The district bans prescription and over-the-counter drugs. A schoolmate had accused Redding, then a middle-school honor student, of giving her pills, and Wilson took Redding to his office to search her backpack.

Redding said Wilson ordered her to go with a secretary to the nurse’s office where “they asked me to take off my shirt and pants.” She said they then told her to move her bra to the side and to stretch her underwear waistband, exposing her breasts and pelvic area.

Redding said she didn’t refuse because “I’m one of those kids who does what they’re told.”

“I was panicky, but I didn’t want them to know,” Redding said. “I just wanted to get out of there.”

No pills were found.

“Her mom was irate,” said Wolf. “She feels that her parental rights were taken away and that the school had no business executing the search on her child.”

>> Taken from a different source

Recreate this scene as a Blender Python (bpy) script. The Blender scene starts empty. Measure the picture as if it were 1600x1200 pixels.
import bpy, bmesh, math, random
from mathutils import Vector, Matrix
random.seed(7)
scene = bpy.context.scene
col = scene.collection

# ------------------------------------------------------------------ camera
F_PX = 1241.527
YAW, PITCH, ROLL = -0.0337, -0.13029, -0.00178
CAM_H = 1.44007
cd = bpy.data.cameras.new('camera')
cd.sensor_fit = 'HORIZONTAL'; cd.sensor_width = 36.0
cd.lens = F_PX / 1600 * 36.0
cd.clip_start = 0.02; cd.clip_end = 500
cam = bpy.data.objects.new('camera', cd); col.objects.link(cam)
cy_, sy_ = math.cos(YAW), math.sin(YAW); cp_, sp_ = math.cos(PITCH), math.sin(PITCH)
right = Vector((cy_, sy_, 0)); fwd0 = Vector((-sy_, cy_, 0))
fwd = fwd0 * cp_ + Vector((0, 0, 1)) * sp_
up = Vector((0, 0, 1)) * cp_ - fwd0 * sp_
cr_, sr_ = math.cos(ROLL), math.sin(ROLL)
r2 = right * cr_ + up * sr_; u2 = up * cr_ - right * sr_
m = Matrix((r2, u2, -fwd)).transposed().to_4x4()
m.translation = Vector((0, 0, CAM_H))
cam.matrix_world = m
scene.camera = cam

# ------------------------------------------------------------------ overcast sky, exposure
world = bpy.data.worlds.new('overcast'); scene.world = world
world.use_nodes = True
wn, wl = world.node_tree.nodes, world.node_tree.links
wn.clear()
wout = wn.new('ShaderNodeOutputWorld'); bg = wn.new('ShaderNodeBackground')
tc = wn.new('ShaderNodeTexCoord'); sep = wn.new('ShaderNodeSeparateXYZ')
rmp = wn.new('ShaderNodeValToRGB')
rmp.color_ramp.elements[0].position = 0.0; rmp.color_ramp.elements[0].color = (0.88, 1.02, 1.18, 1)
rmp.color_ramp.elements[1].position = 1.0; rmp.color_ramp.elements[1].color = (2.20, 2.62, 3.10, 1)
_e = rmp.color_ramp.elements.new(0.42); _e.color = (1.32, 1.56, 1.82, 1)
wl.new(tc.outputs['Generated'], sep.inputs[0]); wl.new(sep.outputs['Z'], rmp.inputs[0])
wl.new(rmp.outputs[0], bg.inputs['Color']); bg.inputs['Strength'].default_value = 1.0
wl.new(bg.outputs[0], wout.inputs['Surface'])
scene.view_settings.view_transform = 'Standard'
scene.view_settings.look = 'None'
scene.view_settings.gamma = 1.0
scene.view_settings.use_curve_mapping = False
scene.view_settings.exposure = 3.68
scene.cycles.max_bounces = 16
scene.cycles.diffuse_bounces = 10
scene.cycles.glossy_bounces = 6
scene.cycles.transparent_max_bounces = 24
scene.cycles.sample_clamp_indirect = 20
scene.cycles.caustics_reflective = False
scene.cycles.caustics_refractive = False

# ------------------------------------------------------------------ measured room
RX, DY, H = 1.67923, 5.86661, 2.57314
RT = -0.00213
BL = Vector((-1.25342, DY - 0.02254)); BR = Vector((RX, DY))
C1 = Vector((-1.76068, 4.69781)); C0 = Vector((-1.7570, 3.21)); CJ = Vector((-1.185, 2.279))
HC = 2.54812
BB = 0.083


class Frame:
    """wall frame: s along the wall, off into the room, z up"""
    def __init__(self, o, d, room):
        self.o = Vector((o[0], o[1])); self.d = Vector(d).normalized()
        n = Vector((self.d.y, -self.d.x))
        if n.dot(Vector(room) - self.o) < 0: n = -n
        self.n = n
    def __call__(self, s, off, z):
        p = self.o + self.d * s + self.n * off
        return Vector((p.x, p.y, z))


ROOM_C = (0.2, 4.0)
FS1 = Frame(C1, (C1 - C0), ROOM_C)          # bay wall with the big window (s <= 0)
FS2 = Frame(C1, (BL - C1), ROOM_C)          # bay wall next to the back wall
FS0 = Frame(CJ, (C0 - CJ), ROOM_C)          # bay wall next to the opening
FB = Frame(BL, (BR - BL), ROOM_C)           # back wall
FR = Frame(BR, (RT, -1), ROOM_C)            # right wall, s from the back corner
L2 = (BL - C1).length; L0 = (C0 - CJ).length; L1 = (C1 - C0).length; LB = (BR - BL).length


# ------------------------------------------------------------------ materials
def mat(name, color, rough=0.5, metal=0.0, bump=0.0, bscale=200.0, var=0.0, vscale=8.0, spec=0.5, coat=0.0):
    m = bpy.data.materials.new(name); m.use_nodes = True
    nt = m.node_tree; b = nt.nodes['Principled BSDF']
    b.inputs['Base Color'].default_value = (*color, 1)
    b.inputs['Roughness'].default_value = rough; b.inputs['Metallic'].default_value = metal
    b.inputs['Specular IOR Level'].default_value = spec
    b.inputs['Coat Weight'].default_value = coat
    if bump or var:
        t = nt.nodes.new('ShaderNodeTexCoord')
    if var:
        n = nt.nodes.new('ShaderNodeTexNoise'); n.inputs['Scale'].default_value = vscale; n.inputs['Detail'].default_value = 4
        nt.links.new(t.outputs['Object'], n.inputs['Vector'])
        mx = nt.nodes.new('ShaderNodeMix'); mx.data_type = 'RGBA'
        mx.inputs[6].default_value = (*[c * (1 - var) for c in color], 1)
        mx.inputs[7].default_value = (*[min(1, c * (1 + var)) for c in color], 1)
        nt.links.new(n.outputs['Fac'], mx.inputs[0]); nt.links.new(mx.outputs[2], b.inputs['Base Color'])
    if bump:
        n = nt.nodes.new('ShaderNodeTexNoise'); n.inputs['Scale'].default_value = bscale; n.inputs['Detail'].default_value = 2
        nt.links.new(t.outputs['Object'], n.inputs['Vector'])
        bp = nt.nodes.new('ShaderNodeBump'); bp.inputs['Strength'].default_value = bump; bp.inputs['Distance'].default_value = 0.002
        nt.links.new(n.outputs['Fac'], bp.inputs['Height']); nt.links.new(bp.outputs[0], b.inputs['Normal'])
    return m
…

Matthew Wright, the school district’s attorney, declined interviews but suggested in a statement that there was a “reflexive action” in media coverage stemming from “a superficial understanding of the facts.”

He wrote that school officials sometimes were in an “untenable position” for either trying to enforce drug-free policies or being too lax in intercepting potentially harmful drugs.

A 1985 Supreme Court decision that dealt with searching a student’s purse has found that school officials need only reasonable suspicions, not probable cause. But the court also warned against a search that is “excessively intrusive.”

Redding eventually left the school and graduated from another junior high. But she dropped out of Safford High School because of unexcused absences. Redding, who developed bleeding ulcers, had refused to see the nurse — the woman who had searched her.

Redding, who left an alternative school without graduating, said she’s now introverted and untrusting, has few friends and prefers staying home. She entered Eastern Arizona College after passing an entrance exam despite not having a diploma, plans to major in psychology and wants to “help other people that are like me.”

She said she hoped the Supreme Court sets clear guidelines for how school administrators “should go about searches like this.”

Safford’s school officials “never apologized to me,” she said. “They think what they did was right.”

But Redding thinks she’s won however the court rules. “It’s made such a big ruckus in the media that people are going to know, and people won’t want this to happen in their schools,” she said.